Oxidative coupling of methane to C2 hydrocarbons on the Mg–Ti mixed oxide-supported catalysts at the lower reaction temperature: Role of surface oxygen atoms

Abstract

The oxidative coupling of methane (OCM) couples methane molecules, which are the major components of natural gas, to form ethane and ethylene in order to produce fuels and chemicals. Because of the high reaction temperature (700–900°C) to obtain high yields of desirable products, the OCM process has been difficult to commercialize. We have developed a less energy-intensive OCM process that exhibits higher activity at a lower reaction temperature using Mg–Ti mixed oxide-supported Na/W/Mn catalysts. The catalyst consisting of Mg/(Mg+Ti)=0.5 (mol/mol) exhibited the highest C2 hydrocarbons yields (i.e., 18.1% at 825°C and 16.5% at 775°C) among the mixed oxide-supported catalysts, which were higher than those of the conventional SiO2-supported catalyst particularly at a low temperature of 775°C (12.8%).

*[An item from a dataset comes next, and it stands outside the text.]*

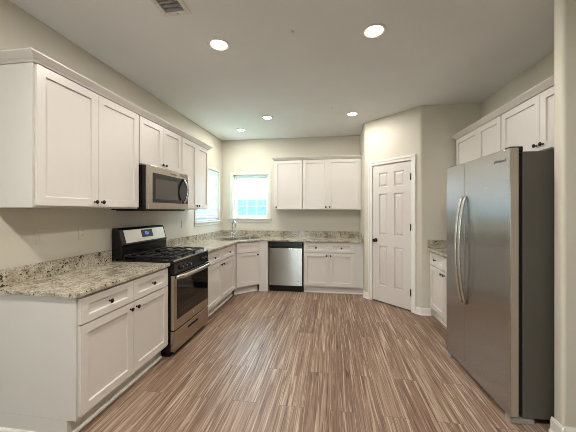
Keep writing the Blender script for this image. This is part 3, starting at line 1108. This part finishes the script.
m.build('ladder_cord', M['blind'], t)


# ------------------------------------------------------------------ outlets and switch
def wall_plate(name, label, cat, y, z, kind, group=None):
    t = thing(name, label, cat, (XL, y, z - 0.057), PI / 2, group)
    w_, h_ = (0.072, 0.118) if kind != 'double' else (0.118, 0.118)
    MB().box(-w_ / 2, -0.006, 0, w_ / 2, -0.0005, h_).build('cover_plate', M['plate'], t, 0.002)
    if kind == 'switch':
        MB().box(-0.017, -0.009, h_ / 2 - 0.033, 0.017, -0.005, h_ / 2 + 0.033).build('rocker', M['plate'], t, 0.001, 1)
    else:
        for cx in ((0,) if kind == 'outlet' else (-0.024, 0.024)):
            for cz in (h_ / 2 - 0.021, h_ / 2 + 0.021):
                so = MB().box(cx - 0.014, -0.008, cz - 0.013, cx + 0.014, -0.0055, cz + 0.013).build('socket', M['plate'], t, 0.002)
                MB().box(cx - 0.007, -0.0084, cz - 0.002, cx - 0.005, -0.0078, cz + 0.007).box(cx + 0.005, -0.0084, cz - 0.002, cx + 0.007, -0.0078, cz + 0.007).build('slot', M['slot'], so)
    return t


wall_plate('light_switch', 'single switch plate under the near upper cabinet, farthest from the range', 'switch', 1.80, 1.225, 'switch')
wall_plate('power_outlet', 'wide cream outlet plate on the left wall next to the range', 'outlet', 2.175, 1.225, 'double')
wall_plate('power_outlet', 'single outlet plate on the left wall between range and blinds', 'outlet', 3.85, 1.225, 'outlet')

# ------------------------------------------------------------------ ceiling lamps, register
LAB = ['round recessed ceiling light closest to the air register', 'round recessed ceiling light closest to the steel fridge',
       'farther recessed ceiling light, straight beyond the one beside the air register', 'farther recessed ceiling light just in front of the pantry wall corner',
       'farthest recessed ceiling light, above the corner sink', 'recessed ceiling light overhead on the cabinet side, behind the viewer', 'recessed ceiling light overhead on the fridge side, behind the viewer']
for (x, y), lab in zip(LAMPS, LAB):
    t = thing('ceiling_light', lab, 'ceiling light', (x, y, CEIL), 0, 'recessed ceiling lights')
    MB().lathe([(0.074, -0.001), (0.076, -0.007), (0.090, -0.008), (0.098, -0.004), (0.098, -0.0005)], (0, 0, 0), (0, 0, 1), 32, caps=False).build('trim_ring', M['baffle'], t)
    MB().lathe([(0.0745, -0.004), (0.068, 0.012), (0.054, 0.016)], (0, 0, 0), (0, 0, 1), 32, caps=False).build('baffle', M['lamp_baffle'], t)
    MB().lathe([(0.0, -0.0085), (0.050, -0.0085), (0.062, -0.0075), (0.066, 0.006), (0.0, 0.012)], (0, 0, 0), (0, 0, 1), 32).build('lens', M['lens'], t)
    area_light('can_lamp', (x, y, CEIL - 0.0095), (0, 0, 0), 0.118, 0.118, CAN_POWER * (2.7 if y < 1 else 1.0), CAN_COL, shape='DISK')

t = thing('ceiling_vent', 'white air register with dark louvres set in the ceiling', 'vent', (-1.095, 1.706, CEIL))
m = filled_slab([(-0.108, -0.178), (0.108, -0.178), (0.108, 0.178), (-0.108, 0.178)], [[(-0.072, -0.14), (-0.072, 0.14), (0.072, 0.14), (0.072, -0.14)]], -0.007, -0.0005)
m.build('frame', M['baffle'], t, 0.002, 1)
for k in range(8):
    yy = -0.134 + k * 0.0365
    MB().loft([(-0.072, yy + 0.012, -0.004), (0.072, yy + 0.012, -0.004), (0.072, yy, 0.010), (-0.072, yy, 0.010)],
              [(-0.072, yy + 0.014, -0.003), (0.072, yy + 0.014, -0.003), (0.072, yy + 0.002, 0.011), (-0.072, yy + 0.002, 0.011)]).build('louvre', M['grey'], t)
MB().box(-0.077, -0.143, 0.085, 0.077, 0.143, 0.09).build('duct', M['void'], t)
MB().lathe([(0.004, 0), (0.004, 0.002), (0, 0.0025)], (0.01, 0.160, -0.007), (0, 0, -1), 10).build('screw', M['slot'], t)
for (x, y), lab in (((-0.294, 2.20), 'small white disc on the ceiling between the two nearer recessed lights'), ((0.041, 3.91), 'small white disc on the ceiling close to the two farther recessed lights')):
    tag(MB().lathe([(0.018, 0), (0.018, 0.003), (0.012, 0.006), (0, 0.007)], (x, y, CEIL - 0.0003), (0, 0, -1), 16).build('ceiling_disc', M['baffle']), lab, 'fixture', 'small round ceiling discs')  # plain white discs, purpose not known

# ------------------------------------------------------------------ outside the windows
struct(MB().box(-30, YB + 0.3, -0.5, 30, 40, -0.4).build('ground', M['lawn']))
struct(MB().box(-30, -20, -0.5, XL - 0.3, YB + 0.3, -0.4).build('ground', M['lawn']))
hs = thing('neighbour_house', 'pale pink neighbouring house seen through the back window', 'house', (-5.2, 13.0, -0.4))
MB().box(-4.5, 0, 0, 4.5, 6, 4.6).build('wall', M['siding'], hs)
MB().loft([(-4.9, -0.5, 4.6), (4.9, -0.5, 4.6), (4.9, 6.5, 4.6), (-4.9, 6.5, 4.6)], [(-4.9, 2.9, 6.8), (4.9, 2.9, 6.8), (4.9, 3.1, 6.8), (-4.9, 3.1, 6.8)]).build('roof', M['shingle'], hs)
fc = thing('garden_fence', 'pale teal board fence below the neighbouring house', 'fence', (-4.0, 10.0, -0.4))
m = MB()
for k in range(40):
    m.box(-4 + k * 0.2, 0, 0, -4 + k * 0.2 + 0.185, 0.02, 2.25)
m.build('boards', M['fence'], fc)
MB().box(-4, 0.02, 0.4, 4, 0.07, 0.5).box(-4, 0.02, 1.9, 4, 0.07, 2.0).build('rails', M['fence'], fc)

Based on catalyst characterization by transmission electron microscopy (TEM), X-ray photoelectron spectroscopy (XPS), X-ray diffraction (XRD), UV–vis spectroscopy (UV–vis), O2-temperature programmed desorption (O2-TPD), and CO2-temperature programmed desorption (CO2-TPD), the improved catalytic activity of the mixed oxide-supported catalysts was attributed to more active surface lattice O atoms.